→ **Task instructions**:
Set down exactly, please, each line from the one containing "0.6, map: again(T_stain, 0.8)" through the one containing "0.013), roughness: 0.8", both lines included, and no other line.

→ **Data excerpt**:
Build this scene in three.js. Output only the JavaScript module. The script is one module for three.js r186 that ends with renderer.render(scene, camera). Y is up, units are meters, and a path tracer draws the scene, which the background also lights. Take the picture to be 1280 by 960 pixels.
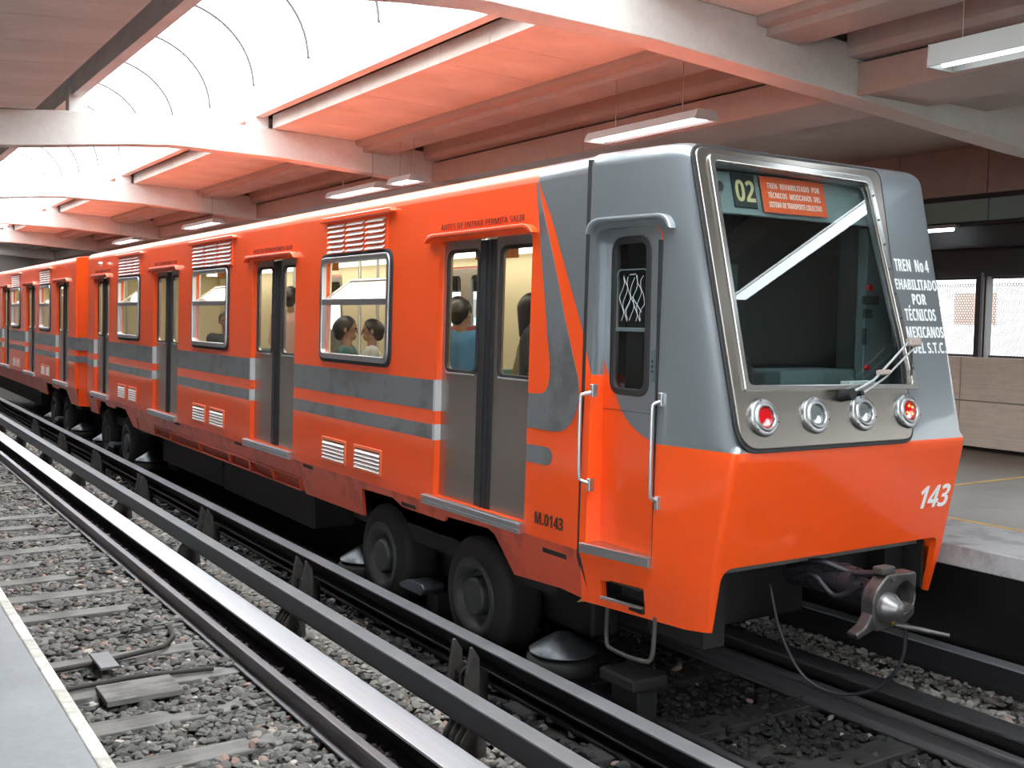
import * as THREE from 'three';
import { mergeGeometries, mergeVertices, toCreasedNormals } from 'three/addons/utils/BufferGeometryUtils.js';
import { RoundedBoxGeometry } from 'three/addons/geometries/RoundedBoxGeometry.js';
import { TextGeometry } from 'three/addons/geometries/TextGeometry.js';
import { FontLoader } from 'three/addons/loaders/FontLoader.js';
import { MarchingCubes } from 'three/addons/objects/MarchingCubes.js';
import { RectAreaLightUniformsLib } from 'three/addons/lights/RectAreaLightUniformsLib.js';
import { Brush, Evaluator, SUBTRACTION, INTERSECTION } from 'three-bvh-csg';

// ---------------------------------------------------------------- camera, sky, exposure
const scene = new THREE.Scene();
const EYE = 2.56;                                   // metres above the running surface of the tracks
const camera = new THREE.PerspectiveCamera(39.489, 1280 / 960, 0.05, 400);
{
  const m = new THREE.Matrix4();
  m.set(0.84014816, 0.01985878, -0.54199326, 0, 0.01596514, 0.99799081, 0.06131435, EYE, 0.54212193, -0.06016613, 0.8381431, 0, 0, 0, 0, 1);
  m.decompose(camera.position, camera.quaternion, camera.scale);
  camera.scale.set(1, 1, 1);
}
scene.add(camera);
const SKY = new THREE.Color().setRGB(0.93, 0.975, 1.0);
scene.background = SKY;                              // bright even overcast
scene.backgroundIntensity = 1.0;
const renderer = new THREE.WebGLRenderer({ antialias: true });
renderer.toneMapping = THREE.LinearToneMapping;
renderer.toneMappingExposure = 10.5;
renderer.shadowMap.enabled = true;
RectAreaLightUniformsLib.init();
const LUMINAIRE_POWER = 1.5, CAR_LIGHT_POWER = 0.21;

// ---------------------------------------------------------------- helpers
let seed = 20240611;
const rnd = () => { seed |= 0; seed = (seed + 0x6d2b79f5) | 0; let t = Math.imul(seed ^ (seed >>> 15), 1 | seed); t = (t + Math.imul(t ^ (t >>> 7), 61 | t)) ^ t; return ((t ^ (t >>> 14)) >>> 0) / 4294967296; };
const range = (a, b) => a + (b - a) * rnd();
const lerp = (a, b, t) => a + (b - a) * t;

// tileable value noise
function lattice(n, s) {
  const a = new Float32Array(n * n); let q = s;
  for (let i = 0; i < a.length; i++) { q = (Math.imul(q, 1664525) + 1013904223) >>> 0; a[i] = q / 4294967296; }
  return (x, y) => {
    const xi = Math.floor(x), yi = Math.floor(y), fx = x - xi, fy = y - yi, u = fx * fx * (3 - 2 * fx), v = fy * fy * (3 - 2 * fy);
    const at = (i, j) => a[(((j % n) + n) % n) * n + (((i % n) + n) % n)];
    return lerp(lerp(at(xi, yi), at(xi + 1, yi), u), lerp(at(xi, yi + 1), at(xi + 1, yi + 1), u), v);
  };
}
function fbm(n0, octaves, s) {
  const L = []; for (let o = 0; o < octaves; o++) L.push(lattice(n0 << o, s + o * 77));
  return (u, v) => { let t = 0, a = 0.5, w = 0; for (let o = 0; o < octaves; o++) { t += a * L[o](u * (n0 << o), v * (n0 << o)); w += a; a *= 0.55; } return t / w; };
}
function texture(size, f, repeat = 1) {
  const d = new Uint8Array(size * size * 4);
  for (let j = 0; j < size; j++) for (let i = 0; i < size; i++) {
    const c = f(i / size, j / size), k = (j * size + i) * 4;
    const [r, g, b] = Array.isArray(c) ? c : [c, c, c];
    d[k] = Math.max(0, Math.min(255, r * 255)); d[k + 1] = Math.max(0, Math.min(255, g * 255)); d[k + 2] = Math.max(0, Math.min(255, b * 255)); d[k + 3] = 255;
  }
  const t = new THREE.DataTexture(d, size, size, THREE.RGBAFormat);
  t.wrapS = t.wrapT = THREE.RepeatWrapping; t.magFilter = THREE.LinearFilter; t.minFilter = THREE.LinearMipmapLinearFilter; t.generateMipmaps = true;
  t.repeat.set(repeat, repeat); t.needsUpdate = true;
  return t;
}
const again = (t, rx, ry = rx) => { const c = t.clone(); c.repeat.set(rx, ry); c.needsUpdate = true; return c; };

const n4 = fbm(4, 5, 11), n8 = fbm(8, 5, 93), n16 = fbm(16, 4, 201), n64 = fbm(64, 2, 307), streak = lattice(256, 5), streak2 = lattice(64, 9);
const clamp01 = (x) => Math.max(0, Math.min(1, x));
const T_mottle = texture(512, (u, v) => 0.80 + 0.20 * clamp01(0.5 + 1.6 * (n4(u, v) - 0.5) + 0.5 * (n64(u, v) - 0.5)));
const T_stain = texture(512, (u, v) => { const s = clamp01((n8(u, v) - 0.50) * 4), g = n64(u, v); const k = 1 - 0.34 * s - 0.18 * (g - 0.5); return [k, k * (1 - 0.03 * s), k * (1 - 0.06 * s)]; });
const T_grain = texture(512, (u, v) => 0.5 + 0.5 * (n64(u, v) - 0.5) + 0.35 * (n16(u, v) - 0.5));
const T_brushed = texture(512, (u, v) => 0.80 + 0.12 * streak(u * 256, v * 8) + 0.10 * (n16(u, v) - 0.5));
const T_dust = texture(512, (u, v) => { const s = clamp01((n8(u, v) - 0.46) * 3.2) * clamp01(0.4 + n64(u, v)); return [lerp(1, 0.93, s), 1, 1]; });
const T_board = texture(512, (u, v) => { const g = n8(u * 1, v) * 0.5 + streak2(u * 4, v * 64) * 0.5; const k = 0.74 + 0.26 * g + 0.10 * (n64(u, v) - 0.5); return [k, k * 0.985, k * 0.965]; });
const T_floor = texture(512, (u, v) => { const a = n4(u, v), s = clamp01((n8(v, u) - 0.45) * 3), g = n64(u, v); const k = 0.62 + 0.34 * a - 0.22 * s + 0.14 * (g - 0.5); return [k * 1.02, k * (0.97 - 0.02 * s), k * 0.9]; });
const T_sleeper = texture(512, (u, v) => { const g = streak(u * 6, v * 128), o = clamp01((n8(u, v) - 0.52) * 5); const k = 0.72 + 0.28 * g - 0.30 * o; return [k, k * 0.99, k * 0.97]; });

const M = {};
const std = (name, o) => { const m = new THREE.MeshStandardMaterial(o); m.name = name; M[name] = m; return m; };
const phys = (name, o) => { const m = new THREE.MeshPhysicalMaterial(o); m.name = name; M[name] = m; return m; };
const lin = (r, g, b) => new THREE.Color().setRGB(r, g, b);

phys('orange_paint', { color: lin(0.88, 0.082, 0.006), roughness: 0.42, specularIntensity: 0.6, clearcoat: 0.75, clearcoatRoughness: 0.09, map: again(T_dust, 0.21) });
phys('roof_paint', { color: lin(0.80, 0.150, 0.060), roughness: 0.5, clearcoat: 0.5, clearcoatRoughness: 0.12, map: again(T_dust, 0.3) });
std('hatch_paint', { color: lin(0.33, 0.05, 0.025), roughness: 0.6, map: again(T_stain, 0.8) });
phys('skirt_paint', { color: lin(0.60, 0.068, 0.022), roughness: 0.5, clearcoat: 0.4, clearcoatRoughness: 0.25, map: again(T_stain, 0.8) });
phys('grey_paint', { color: lin(0.235, 0.265, 0.288), metalness: 0.5, roughness: 0.32, clearcoat: 1.0, clearcoatRoughness: 0.05 });
phys('stripe_grey', { color: lin(0.135, 0.145, 0.155), roughness: 0.45, clearcoat: 0.45, clearcoatRoughness: 0.15, map: again(T_stain, 0.55) });
std('stripe_trim', { color: lin(0.45, 0.47, 0.49), roughness: 0.45 });
std('frame_steel', { color: lin(0.55, 0.55, 0.53), metalness: 1, roughness: 0.27 });
std('stainless', { color: lin(0.30, 0.275, 0.25), metalness: 1, roughness: 0.38, roughnessMap: again(T_brushed, 1, 1) });
std('door_steel', { color: lin(0.40, 0.37, 0.34), metalness: 0.95, roughness: 0.30 });
std('bright_steel', { color: lin(0.78, 0.78, 0.77), metalness: 1, roughness: 0.24 });
std('aluminium', { color: lin(0.60, 0.61, 0.63), metalness: 1, roughness: 0.34 });
std('lamp_ring', { color: lin(0.46, 0.47, 0.48), metalness: 1, roughness: 0.38 });
std('bar_bright', { color: lin(0.42, 0.45, 0.49), metalness: 0.8, roughness: 0.42 });
std('hoop_steel', { color: lin(0.05, 0.05, 0.055), roughness: 0.6 });
std('rubber', { color: lin(0.018, 0.018, 0.02), roughness: 0.62 });
std('black_gap', { color: lin(0.012, 0.012, 0.013), roughness: 0.8 });
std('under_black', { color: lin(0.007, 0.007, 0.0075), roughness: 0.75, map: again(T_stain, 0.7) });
std('tyre', { color: lin(0.009, 0.009, 0.0095), roughness: 0.75, map: again(T_mottle, 1.5) });
std('rim_grey', { color: lin(0.032, 0.034, 0.036), roughness: 0.5, map: again(T_stain, 2) });
std('cone_grey', { color: lin(0.085, 0.092, 0.105), metalness: 0.6, roughness: 0.34, map: again(T_stain, 2) });
std('coupler_steel', { color: lin(0.10, 0.098, 0.10), metalness: 0.7, roughness: 0.42, map: again(T_stain, 3) });
phys('glass', { color: 0xffffff, transmission: 1, roughness: 0.0, thickness: 0, ior: 1.52 });
phys('tinted_glass', { color: lin(0.30, 0.36, 0.35), transmission: 1, roughness: 0.0, thickness: 0, ior: 1.52 });
phys('skylight_sheet', { color: lin(0.96, 0.97, 0.97), transmission: 1, roughness: 0.12, thickness: 0, ior: 1.4 });
std('vent_slat', { color: lin(0.85, 0.79, 0.76), roughness: 0.4 });
std('vent_frame', { color: lin(0.80, 0.17, 0.07), roughness: 0.45 });
std('cream', { color: lin(0.80, 0.70, 0.46), roughness: 0.5 });
std('cream_ceiling', { color: lin(0.86, 0.80, 0.60), roughness: 0.5 });
std('car_floor', { color: lin(0.12, 0.12, 0.11), roughness: 0.7 });
std('seat_green', { color: lin(0.08, 0.20, 0.16), roughness: 0.5 });
std('cab_grey', { color: lin(0.10, 0.135, 0.14), roughness: 0.55 });
std('cab_dark', { color: lin(0.025, 0.032, 0.032), roughness: 0.65 });
std('letter_black', { color: lin(0.03, 0.022, 0.02), roughness: 0.6 });
std('letter_maroon', { color: lin(0.08, 0.012, 0.01), roughness: 0.6 });
std('letter_white', { color: lin(0.80, 0.82, 0.82), roughness: 0.5 });
phys('red_lens', { color: lin(0.55, 0.006, 0.012), roughness: 0.12, clearcoat: 1, clearcoatRoughness: 0.03 });
phys('clear_lens', { color: lin(0.20, 0.23, 0.23), roughness: 0.15, clearcoat: 1, clearcoatRoughness: 0.03, metalness: 0.4 });
std('led_lit', { color: lin(0.9, 0.25, 0.05), emissive: lin(1, 0.28, 0.04), emissiveIntensity: 0.35, roughness: 0.3 });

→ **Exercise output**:
std('hatch_paint', { color: lin(0.33, 0.05, 0.025), roughness: 0.6, map: again(T_stain, 0.8) });
phys('skirt_paint', { color: lin(0.60, 0.068, 0.022), roughness: 0.5, clearcoat: 0.4, clearcoatRoughness: 0.25, map: again(T_stain, 0.8) });
phys('grey_paint', { color: lin(0.235, 0.265, 0.288), metalness: 0.5, roughness: 0.32, clearcoat: 1.0, clearcoatRoughness: 0.05 });
phys('stripe_grey', { color: lin(0.135, 0.145, 0.155), roughness: 0.45, clearcoat: 0.45, clearcoatRoughness: 0.15, map: again(T_stain, 0.55) });
std('stripe_trim', { color: lin(0.45, 0.47, 0.49), roughness: 0.45 });
std('frame_steel', { color: lin(0.55, 0.55, 0.53), metalness: 1, roughness: 0.27 });
std('stainless', { color: lin(0.30, 0.275, 0.25), metalness: 1, roughness: 0.38, roughnessMap: again(T_brushed, 1, 1) });
std('door_steel', { color: lin(0.40, 0.37, 0.34), metalness: 0.95, roughness: 0.30 });
std('bright_steel', { color: lin(0.78, 0.78, 0.77), metalness: 1, roughness: 0.24 });
std('aluminium', { color: lin(0.60, 0.61, 0.63), metalness: 1, roughness: 0.34 });
std('lamp_ring', { color: lin(0.46, 0.47, 0.48), metalness: 1, roughness: 0.38 });
std('bar_bright', { color: lin(0.42, 0.45, 0.49), metalness: 0.8, roughness: 0.42 });
std('hoop_steel', { color: lin(0.05, 0.05, 0.055), roughness: 0.6 });
std('rubber', { color: lin(0.018, 0.018, 0.02), roughness: 0.62 });
std('black_gap', { color: lin(0.012, 0.012, 0.013), roughness: 0.8 });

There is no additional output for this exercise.